##### Input material #####
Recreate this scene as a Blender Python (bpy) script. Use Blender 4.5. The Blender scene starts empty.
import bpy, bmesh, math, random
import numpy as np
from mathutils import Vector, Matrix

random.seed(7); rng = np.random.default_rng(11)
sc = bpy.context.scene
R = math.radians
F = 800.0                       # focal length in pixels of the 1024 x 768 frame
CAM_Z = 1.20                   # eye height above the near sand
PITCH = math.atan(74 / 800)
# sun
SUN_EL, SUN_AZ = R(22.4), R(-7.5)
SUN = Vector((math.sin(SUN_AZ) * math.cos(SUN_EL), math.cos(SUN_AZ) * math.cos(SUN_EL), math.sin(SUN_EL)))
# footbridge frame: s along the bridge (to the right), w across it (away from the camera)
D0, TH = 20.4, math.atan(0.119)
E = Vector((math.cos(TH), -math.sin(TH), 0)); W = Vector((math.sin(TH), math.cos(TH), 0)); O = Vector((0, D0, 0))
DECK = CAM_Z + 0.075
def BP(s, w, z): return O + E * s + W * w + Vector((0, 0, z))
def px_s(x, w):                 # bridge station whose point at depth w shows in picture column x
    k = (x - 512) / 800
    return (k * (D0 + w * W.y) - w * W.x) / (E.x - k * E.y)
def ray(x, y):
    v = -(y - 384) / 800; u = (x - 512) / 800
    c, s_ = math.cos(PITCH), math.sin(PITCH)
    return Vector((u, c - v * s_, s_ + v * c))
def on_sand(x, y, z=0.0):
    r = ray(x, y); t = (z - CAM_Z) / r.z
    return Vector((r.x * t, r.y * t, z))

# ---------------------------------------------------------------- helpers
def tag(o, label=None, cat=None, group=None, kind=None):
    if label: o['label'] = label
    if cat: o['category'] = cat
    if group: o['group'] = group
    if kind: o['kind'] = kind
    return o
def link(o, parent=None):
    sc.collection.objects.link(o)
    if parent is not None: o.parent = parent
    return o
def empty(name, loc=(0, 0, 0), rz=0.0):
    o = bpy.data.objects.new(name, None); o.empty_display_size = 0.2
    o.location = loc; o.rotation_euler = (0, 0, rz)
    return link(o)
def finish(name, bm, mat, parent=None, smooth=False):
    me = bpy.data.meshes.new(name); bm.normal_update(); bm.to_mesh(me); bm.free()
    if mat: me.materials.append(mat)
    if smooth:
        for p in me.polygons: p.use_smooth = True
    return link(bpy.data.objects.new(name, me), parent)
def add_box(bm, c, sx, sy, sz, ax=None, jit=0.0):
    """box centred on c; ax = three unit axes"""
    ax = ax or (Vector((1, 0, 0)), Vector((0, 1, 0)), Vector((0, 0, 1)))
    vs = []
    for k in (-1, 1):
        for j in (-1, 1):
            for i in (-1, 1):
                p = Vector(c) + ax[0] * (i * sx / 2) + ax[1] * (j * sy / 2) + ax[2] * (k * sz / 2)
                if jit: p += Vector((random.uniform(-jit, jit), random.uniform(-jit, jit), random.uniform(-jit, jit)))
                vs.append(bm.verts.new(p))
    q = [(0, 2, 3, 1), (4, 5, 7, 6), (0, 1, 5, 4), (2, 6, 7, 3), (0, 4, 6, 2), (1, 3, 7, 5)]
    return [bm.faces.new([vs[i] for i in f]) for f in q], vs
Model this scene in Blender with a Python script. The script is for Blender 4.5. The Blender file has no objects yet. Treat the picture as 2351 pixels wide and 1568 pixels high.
#####
**What the exercise asks:**
Filter the listing above for the string "script" and copy every matching line.

**Exercise result:**
Recreate this scene as a Blender Python (bpy) script. Use Blender 4.5. The Blender scene starts empty.
Model this scene in Blender with a Python script. The script is for Blender 4.5. The Blender file has no objects yet. Treat the picture as 2351 pixels wide and 1568 pixels high.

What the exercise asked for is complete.